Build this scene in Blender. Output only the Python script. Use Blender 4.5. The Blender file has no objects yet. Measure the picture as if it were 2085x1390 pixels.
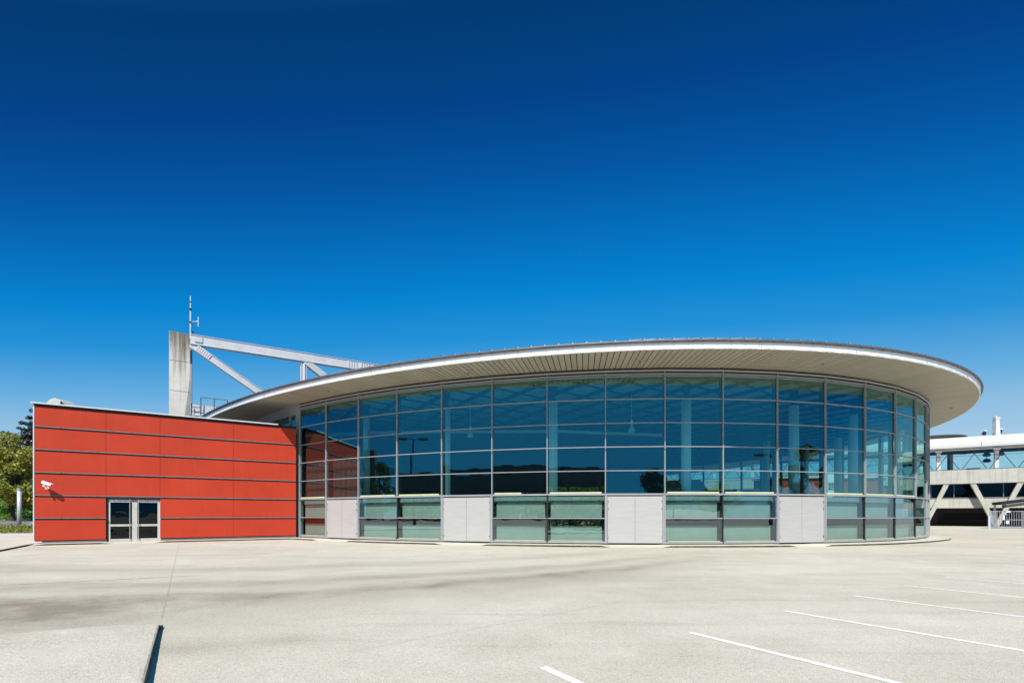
import bpy, math, random
import numpy as np
from mathutils import Vector, Matrix
R = math.radians
random.seed(7); rng = np.random.default_rng(7)
sc = bpy.context.scene
col = sc.collection

# ---------------------------------------------------------------- camera, sky, sun, exposure
EYE = 1.42                      # camera height above the hall's base level
FPX = 984.5                     # focal length in pixels of the 2085 px wide photo (17 mm shift lens)
cam = bpy.data.cameras.new("camera"); cam.lens = 17; cam.sensor_width = 36
cam.shift_y = (1048 - 695) / 2085.0
cam.clip_end = 3000; cam.clip_start = 0.05
camo = bpy.data.objects.new("camera", cam); col.objects.link(camo)
camo.location = (0, 0, EYE); camo.rotation_euler = (R(90), 0, 0)
sc.camera = camo

LIGHT = Vector((0.12, 0.74, -1.0))
SUN_EL = math.atan(1 / math.hypot(0.12, 0.74))
SUN_ROT = math.atan2(-0.12, -0.74)
w = bpy.data.worlds.new("World"); sc.world = w; w.use_nodes = True
nt = w.node_tree; nt.nodes.clear()
sky = nt.nodes.new("ShaderNodeTexSky"); sky.sky_type = 'NISHITA'; sky.sun_disc = False
sky.sun_elevation = SUN_EL; sky.sun_rotation = SUN_ROT
sky.air_density = 1.0; sky.dust_density = 0.25; sky.ozone_density = 3.0; sky.altitude = 300
hsv = nt.nodes.new("ShaderNodeHueSaturation"); hsv.inputs['Saturation'].default_value = 1.3
hsv.inputs['Value'].default_value = 1.0
bg = nt.nodes.new("ShaderNodeBackground"); bg.inputs['Strength'].default_value = 0.07
wo = nt.nodes.new("ShaderNodeOutputWorld")
# polarised deep-blue sky: darkest in the band at right angles to the sun, paling towards the horizon, with the Nishita sky added in
tc = nt.nodes.new("ShaderNodeTexCoord"); SD = (-LIGHT).normalized()
def wm(op, a, b=None):
    m = nt.nodes.new("ShaderNodeMath"); m.operation = op
    for i_, v_ in enumerate((a, b)):
        if v_ is None: continue
        if isinstance(v_, (int, float)): m.inputs[i_].default_value = v_
        else: nt.links.new(v_, m.inputs[i_])
    return m.outputs[0]
dt = nt.nodes.new("ShaderNodeVectorMath"); dt.operation = 'DOT_PRODUCT'; dt.inputs[1].default_value = SD; nt.links.new(tc.outputs['Generated'], dt.inputs[0])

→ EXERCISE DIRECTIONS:
Pull out all lines from the listing that contain the string "pixels".

→ EXERCISE ANSWER:
Build this scene in Blender. Output only the Python script. Use Blender 4.5. The Blender file has no objects yet. Measure the picture as if it were 2085x1390 pixels.
FPX = 984.5                     # focal length in pixels of the 2085 px wide photo (17 mm shift lens)